Task statement: Output the data exactly, with every line intact.

-- begin Data to use --

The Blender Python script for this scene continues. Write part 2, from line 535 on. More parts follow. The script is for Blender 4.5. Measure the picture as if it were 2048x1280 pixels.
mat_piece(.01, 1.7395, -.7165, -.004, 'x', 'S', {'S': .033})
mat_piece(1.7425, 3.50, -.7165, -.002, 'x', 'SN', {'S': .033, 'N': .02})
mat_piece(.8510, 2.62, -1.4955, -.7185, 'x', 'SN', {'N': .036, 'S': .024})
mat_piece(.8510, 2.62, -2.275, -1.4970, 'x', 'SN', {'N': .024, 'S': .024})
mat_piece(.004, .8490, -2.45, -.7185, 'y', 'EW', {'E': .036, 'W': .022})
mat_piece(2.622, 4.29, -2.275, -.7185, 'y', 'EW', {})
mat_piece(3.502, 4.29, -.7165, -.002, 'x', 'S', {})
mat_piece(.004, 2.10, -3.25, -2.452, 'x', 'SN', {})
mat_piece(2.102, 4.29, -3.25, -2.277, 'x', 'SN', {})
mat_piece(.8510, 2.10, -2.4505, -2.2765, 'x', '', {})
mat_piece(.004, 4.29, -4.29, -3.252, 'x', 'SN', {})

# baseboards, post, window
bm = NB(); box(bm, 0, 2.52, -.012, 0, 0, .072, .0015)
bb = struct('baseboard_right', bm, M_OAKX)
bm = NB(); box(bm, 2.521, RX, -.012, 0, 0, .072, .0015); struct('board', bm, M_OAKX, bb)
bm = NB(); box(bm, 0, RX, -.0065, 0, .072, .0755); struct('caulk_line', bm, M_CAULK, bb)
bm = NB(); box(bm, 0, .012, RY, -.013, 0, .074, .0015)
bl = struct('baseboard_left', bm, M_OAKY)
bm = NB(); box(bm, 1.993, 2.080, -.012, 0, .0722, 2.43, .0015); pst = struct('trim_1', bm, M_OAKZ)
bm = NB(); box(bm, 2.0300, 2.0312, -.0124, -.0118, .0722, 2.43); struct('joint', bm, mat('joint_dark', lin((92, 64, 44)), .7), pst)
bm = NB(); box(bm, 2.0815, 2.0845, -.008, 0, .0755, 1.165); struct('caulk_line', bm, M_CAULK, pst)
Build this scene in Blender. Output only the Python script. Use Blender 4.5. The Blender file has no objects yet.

-- end Data to use --

The response:
The Blender Python script for this scene continues. Write part 2, from line 535 on. More parts follow. The script is for Blender 4.5. Measure the picture as if it were 2048x1280 pixels.
mat_piece(.01, 1.7395, -.7165, -.004, 'x', 'S', {'S': .033})
mat_piece(1.7425, 3.50, -.7165, -.002, 'x', 'SN', {'S': .033, 'N': .02})
mat_piece(.8510, 2.62, -1.4955, -.7185, 'x', 'SN', {'N': .036, 'S': .024})
mat_piece(.8510, 2.62, -2.275, -1.4970, 'x', 'SN', {'N': .024, 'S': .024})
mat_piece(.004, .8490, -2.45, -.7185, 'y', 'EW', {'E': .036, 'W': .022})
mat_piece(2.622, 4.29, -2.275, -.7185, 'y', 'EW', {})
mat_piece(3.502, 4.29, -.7165, -.002, 'x', 'S', {})
mat_piece(.004, 2.10, -3.25, -2.452, 'x', 'SN', {})
mat_piece(2.102, 4.29, -3.25, -2.277, 'x', 'SN', {})
mat_piece(.8510, 2.10, -2.4505, -2.2765, 'x', '', {})
mat_piece(.004, 4.29, -4.29, -3.252, 'x', 'SN', {})

# baseboards, post, window
bm = NB(); box(bm, 0, 2.52, -.012, 0, 0, .072, .0015)
bb = struct('baseboard_right', bm, M_OAKX)
bm = NB(); box(bm, 2.521, RX, -.012, 0, 0, .072, .0015); struct('board', bm, M_OAKX, bb)
bm = NB(); box(bm, 0, RX, -.0065, 0, .072, .0755); struct('caulk_line', bm, M_CAULK, bb)
bm = NB(); box(bm, 0, .012, RY, -.013, 0, .074, .0015)
bl = struct('baseboard_left', bm, M_OAKY)
bm = NB(); box(bm, 1.993, 2.080, -.012, 0, .0722, 2.43, .0015); pst = struct('trim_1', bm, M_OAKZ)
bm = NB(); box(bm, 2.0300, 2.0312, -.0124, -.0118, .0722, 2.43); struct('joint', bm, mat('joint_dark', lin((92, 64, 44)), .7), pst)
bm = NB(); box(bm, 2.0815, 2.0845, -.008, 0, .0755, 1.165); struct('caulk_line', bm, M_CAULK, pst)
Build this scene in Blender. Output only the Python script. Use Blender 4.5. The Blender file has no objects yet.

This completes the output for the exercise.